I choose today to be still, in echo of the words of the prophet Isaiah: I will wait for the Lord…I will put my trust in Him.

Image credit: HaarFager at en.wikipedia 

September 9, 2011


Why am I starting a blog?

Well, there are the pragmatic reasons of wanting to build a portfolio (almost required for someone seeking writing/editing work, especially freelance) and wanting to keep my writing muscles in shape in a forum that doesn’t print rejection letters.

Besides those, I guess the reason I write anything to publish, rather than just journaling privately, is because I’ve been given a candle to carry, a gift of words to share. I didn’t earn it or ask for it. I’ve worked to hone it, but the gift came from God, as did the responsibility to use it, rather than hide it under a bowl.

It’s scary for me to share my work, because it puts my deepest thoughts and feelings, my very self, up for criticism, which stings bitterly. But really, it’s not supposed to be about me.

Yesterday I was reading an illustration in Soren Kierkegaard's Purity Of Heart Is To Will One Thing, about a woman who stitches a decorative altar cloth. She puts great care into her sewing, but is "deeply distressed if someone should make the mistake of looking at her art, instead of at the meaning of the cloth."
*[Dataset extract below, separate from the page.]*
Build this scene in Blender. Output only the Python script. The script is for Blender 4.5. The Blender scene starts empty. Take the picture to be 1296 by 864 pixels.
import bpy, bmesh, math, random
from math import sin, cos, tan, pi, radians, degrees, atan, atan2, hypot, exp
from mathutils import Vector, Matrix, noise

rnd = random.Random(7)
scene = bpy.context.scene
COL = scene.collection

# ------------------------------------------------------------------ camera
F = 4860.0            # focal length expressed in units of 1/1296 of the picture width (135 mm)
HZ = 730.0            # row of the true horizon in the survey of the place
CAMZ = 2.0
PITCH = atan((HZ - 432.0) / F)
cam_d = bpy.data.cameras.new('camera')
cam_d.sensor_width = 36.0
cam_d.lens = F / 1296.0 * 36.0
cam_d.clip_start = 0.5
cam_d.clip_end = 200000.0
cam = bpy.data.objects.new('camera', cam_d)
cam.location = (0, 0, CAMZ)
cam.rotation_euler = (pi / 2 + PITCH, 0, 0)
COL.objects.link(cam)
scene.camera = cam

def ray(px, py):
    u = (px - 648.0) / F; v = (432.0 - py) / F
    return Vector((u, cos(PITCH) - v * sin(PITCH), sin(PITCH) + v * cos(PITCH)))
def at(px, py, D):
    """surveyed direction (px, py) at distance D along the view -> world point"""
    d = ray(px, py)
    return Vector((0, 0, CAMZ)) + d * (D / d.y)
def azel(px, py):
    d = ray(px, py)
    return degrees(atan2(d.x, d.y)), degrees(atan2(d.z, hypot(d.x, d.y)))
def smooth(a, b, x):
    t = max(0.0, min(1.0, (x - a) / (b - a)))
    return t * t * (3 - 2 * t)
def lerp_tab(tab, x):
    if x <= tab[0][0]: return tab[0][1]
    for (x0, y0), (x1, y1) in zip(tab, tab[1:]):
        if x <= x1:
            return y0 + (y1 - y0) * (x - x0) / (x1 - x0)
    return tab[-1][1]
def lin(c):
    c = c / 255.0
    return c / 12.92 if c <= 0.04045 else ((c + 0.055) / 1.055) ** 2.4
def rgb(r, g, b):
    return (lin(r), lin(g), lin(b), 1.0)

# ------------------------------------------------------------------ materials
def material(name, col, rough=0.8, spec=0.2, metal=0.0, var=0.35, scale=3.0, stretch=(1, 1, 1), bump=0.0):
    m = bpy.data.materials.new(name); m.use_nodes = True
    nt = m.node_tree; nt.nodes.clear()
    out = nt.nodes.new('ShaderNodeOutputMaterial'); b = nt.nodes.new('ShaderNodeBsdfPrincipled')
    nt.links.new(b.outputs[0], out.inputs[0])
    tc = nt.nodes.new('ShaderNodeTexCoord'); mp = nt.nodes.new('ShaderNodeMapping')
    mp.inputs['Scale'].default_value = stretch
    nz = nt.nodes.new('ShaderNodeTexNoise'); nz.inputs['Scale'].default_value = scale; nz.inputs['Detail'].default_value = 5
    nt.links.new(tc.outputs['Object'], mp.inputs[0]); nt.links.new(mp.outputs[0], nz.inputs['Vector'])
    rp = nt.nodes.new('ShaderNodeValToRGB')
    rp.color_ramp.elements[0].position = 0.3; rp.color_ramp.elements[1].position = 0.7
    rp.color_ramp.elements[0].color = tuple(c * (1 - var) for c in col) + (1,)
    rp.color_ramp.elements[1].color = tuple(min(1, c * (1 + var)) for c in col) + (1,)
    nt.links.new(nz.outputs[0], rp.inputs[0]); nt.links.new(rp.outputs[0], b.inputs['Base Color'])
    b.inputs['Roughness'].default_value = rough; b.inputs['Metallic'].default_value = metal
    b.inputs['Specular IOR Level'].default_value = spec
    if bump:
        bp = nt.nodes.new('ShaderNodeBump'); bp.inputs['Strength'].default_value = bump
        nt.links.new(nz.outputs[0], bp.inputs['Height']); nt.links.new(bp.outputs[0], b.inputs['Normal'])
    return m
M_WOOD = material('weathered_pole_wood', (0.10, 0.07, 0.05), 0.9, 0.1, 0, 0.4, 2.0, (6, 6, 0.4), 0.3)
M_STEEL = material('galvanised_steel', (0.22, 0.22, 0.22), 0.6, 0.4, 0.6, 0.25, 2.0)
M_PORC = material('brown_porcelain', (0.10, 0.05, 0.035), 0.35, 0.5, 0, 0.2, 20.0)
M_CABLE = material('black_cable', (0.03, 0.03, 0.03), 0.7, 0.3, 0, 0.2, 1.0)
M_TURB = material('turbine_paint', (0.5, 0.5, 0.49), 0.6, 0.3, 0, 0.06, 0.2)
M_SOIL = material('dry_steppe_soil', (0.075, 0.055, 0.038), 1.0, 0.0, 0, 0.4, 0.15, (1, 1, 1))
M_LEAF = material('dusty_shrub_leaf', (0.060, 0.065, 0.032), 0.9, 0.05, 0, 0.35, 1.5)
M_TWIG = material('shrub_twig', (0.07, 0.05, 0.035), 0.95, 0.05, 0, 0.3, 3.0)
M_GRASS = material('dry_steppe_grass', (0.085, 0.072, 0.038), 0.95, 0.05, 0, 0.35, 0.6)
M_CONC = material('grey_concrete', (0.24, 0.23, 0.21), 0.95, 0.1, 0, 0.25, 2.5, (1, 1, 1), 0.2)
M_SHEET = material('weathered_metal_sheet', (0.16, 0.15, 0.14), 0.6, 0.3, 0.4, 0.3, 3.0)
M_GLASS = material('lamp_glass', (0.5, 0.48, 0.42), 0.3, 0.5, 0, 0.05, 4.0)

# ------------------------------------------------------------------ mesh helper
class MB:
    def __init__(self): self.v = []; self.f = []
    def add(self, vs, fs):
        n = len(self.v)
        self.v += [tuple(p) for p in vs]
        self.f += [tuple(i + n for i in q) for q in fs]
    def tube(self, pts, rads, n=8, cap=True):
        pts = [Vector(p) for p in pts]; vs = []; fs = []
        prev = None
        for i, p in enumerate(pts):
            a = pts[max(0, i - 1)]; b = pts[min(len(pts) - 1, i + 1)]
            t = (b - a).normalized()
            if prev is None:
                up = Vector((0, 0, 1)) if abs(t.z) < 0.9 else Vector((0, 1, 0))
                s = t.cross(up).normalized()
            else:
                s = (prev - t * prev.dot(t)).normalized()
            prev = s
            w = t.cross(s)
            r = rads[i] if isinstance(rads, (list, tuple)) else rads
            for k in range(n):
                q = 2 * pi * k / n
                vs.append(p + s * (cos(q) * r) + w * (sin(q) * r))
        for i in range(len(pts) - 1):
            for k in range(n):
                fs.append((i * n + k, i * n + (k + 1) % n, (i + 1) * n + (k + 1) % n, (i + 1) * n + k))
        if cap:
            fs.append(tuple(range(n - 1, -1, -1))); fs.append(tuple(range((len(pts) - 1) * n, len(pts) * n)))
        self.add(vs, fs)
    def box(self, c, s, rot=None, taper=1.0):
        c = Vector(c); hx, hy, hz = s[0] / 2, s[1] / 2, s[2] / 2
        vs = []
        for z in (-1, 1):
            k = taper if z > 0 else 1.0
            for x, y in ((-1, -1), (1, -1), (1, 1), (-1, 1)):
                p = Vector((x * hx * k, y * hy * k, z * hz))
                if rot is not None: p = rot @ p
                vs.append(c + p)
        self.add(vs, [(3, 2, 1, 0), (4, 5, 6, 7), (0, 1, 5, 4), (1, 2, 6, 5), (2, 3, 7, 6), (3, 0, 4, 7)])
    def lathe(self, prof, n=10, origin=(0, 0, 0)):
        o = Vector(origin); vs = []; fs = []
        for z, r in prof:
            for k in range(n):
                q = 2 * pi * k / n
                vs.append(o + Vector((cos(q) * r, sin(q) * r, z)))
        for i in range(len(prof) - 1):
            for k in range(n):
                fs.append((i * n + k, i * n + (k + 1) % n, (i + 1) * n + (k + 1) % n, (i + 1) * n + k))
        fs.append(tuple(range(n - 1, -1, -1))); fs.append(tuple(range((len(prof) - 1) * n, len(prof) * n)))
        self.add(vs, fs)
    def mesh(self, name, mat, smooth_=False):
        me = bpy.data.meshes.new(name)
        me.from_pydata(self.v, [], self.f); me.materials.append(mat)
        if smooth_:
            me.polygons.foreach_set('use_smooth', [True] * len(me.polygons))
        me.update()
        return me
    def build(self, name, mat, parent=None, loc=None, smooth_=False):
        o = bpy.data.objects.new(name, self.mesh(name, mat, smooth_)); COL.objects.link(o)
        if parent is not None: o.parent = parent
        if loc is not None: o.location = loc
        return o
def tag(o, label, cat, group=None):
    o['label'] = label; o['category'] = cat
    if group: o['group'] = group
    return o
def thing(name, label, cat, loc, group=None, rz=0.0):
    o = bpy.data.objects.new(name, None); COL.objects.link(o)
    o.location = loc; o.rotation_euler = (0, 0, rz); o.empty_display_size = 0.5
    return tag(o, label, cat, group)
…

Like that woman, I want my work to be a window, not a mirror. My writing shouldn't draw attention to itself, reflecting your gaze back to me, like a mirror. I want it to be a window: sometimes it is smudged, cracked, fogged, or streaked with condensation, but if it is sometimes transparent enough that you can catch even glimpses of distant illuminations through it, I will have succeeded.

I hope that my words and thoughts—surprises gleaned from writing, reading, cooking, praying, hiking, doing laundry—will somehow be of help or hope to you in your daily walk.